Wednesday, November 9, 2011

Classism, Racism, and Structrual Violence

In class on Monday, something that kept popping up was “internalizing racism”. This explains a lot with how the parents in The Bluest Eye treat their children. Because they have been oppressed for their entire lives, they pass this through to their families.

For example, Mrs. Breedlove has learned to love whites and hate blacks, and this is obvious in the interactions she has with her family. While she is kind and sweet to the little white girl she watches over, she is short-tempered and unforgiving towards her own daughter. When her daughter spills a cobbler that was made for the white family, Mr. Breedlove doesn’t pay any mind to her daughter’s safety, only her clumsiness. She orders her out of the house while she tends to the little white girl, and promises to make her another. Mrs. Breedlove doesn’t want the little girl to get upset; she has learned that the white population controls her future in terms of occupation and reputation.

Another example of passing on hostility is found in the scenario with Geraldine and her son. Though Geraldine is black, she forbids her son from associating with lower-class African-American folks. She has grown up seeing that colored people were “inferior”, and did everything she could to bring herself up in the world. She passed this on to her son, teaching him not to be in the company of people lower on the social ladder than himself.

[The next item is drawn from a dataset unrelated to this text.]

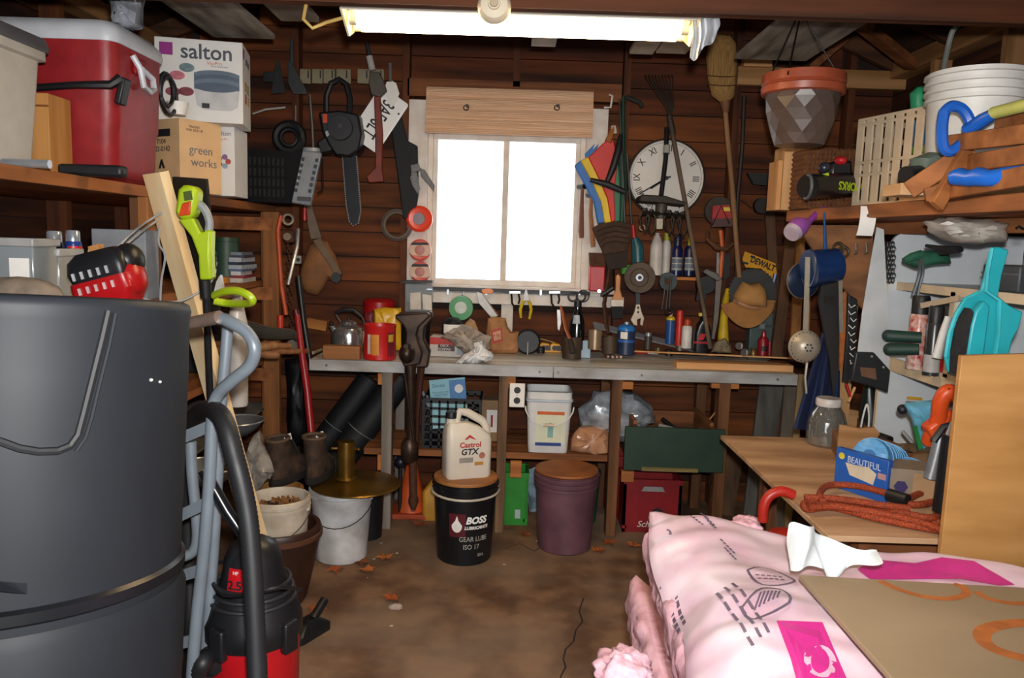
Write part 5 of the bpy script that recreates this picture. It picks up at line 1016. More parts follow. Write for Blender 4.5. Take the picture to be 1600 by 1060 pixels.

Cholly Breedlove passes on violence in another way. When he was young, he was caught having his first sexual encounter by some perverted white men. His anger was immense, but he could not direct it to the white men or the white population in general, they were above him socially. He focused his anger instead on the girl he was with, and then on black women altogether. Because he could not effectively vent his feelings for the men, he was forced to live with his shame. His family was the next victim of his unrequited animosity. He beats his wife and sexually abuses his daughter.

This physical and structural violence experienced by the adult characters is passed along through society and to their children. It seems that when they accept their lower status, they keep the violence going in a cyclical pattern. Perhaps Geraldine was doing something she felt as right, trying to break her race’s mold and climb the social ladder a bit, but she ends up putting more people down than she encourages to rise up out of their “fate”.

It was not until the Civil Rights Movement that racial superiorities were leveled out politically, but the differences remained for quite some time in society. There was actually something that could be done about unfairness after the movement, though, so internalized racism was not as common.

It still does exist today, but is more commonly seen in classism. The poor and oppressed could not speak out against their higher opponents, and people were stuck in the “circle of poverty.” People who were told for years that they couldn’t do anything to defeat corporations and their all-controlling CEOs are now realizing that together, they do have a voice. This is taking America’s spotlight with the Occupy movement. I see this as a Civil Rights Movement of its own, people preventing the structural violence that happens every day from progressing.

1 comment:

  1. It's tragic; the idea that racism becomes so utterly systemic that you cannot even escape it in the privacy of your own life because it has become embedded within you. You cannot ignore racism that lives in your mind and colors your actions. In Bluest Eye we see how profound the effects of internalized racism are: they are cyclical and therefore unavoidable. The Breedlove family is completely torn apart by forces they have absolutely no control over. Who's to say what kind of family they would have been like if equality truly was attainable and fairness was a possibility? I don't know.
    It's interesting that you bring up the Occupy movement because it clearly showcases how as you pointed out these systemic problems run rampant in our culture today. And I just wonder:how far will this movement go? and Does it speak for/work for people like the Breedloves?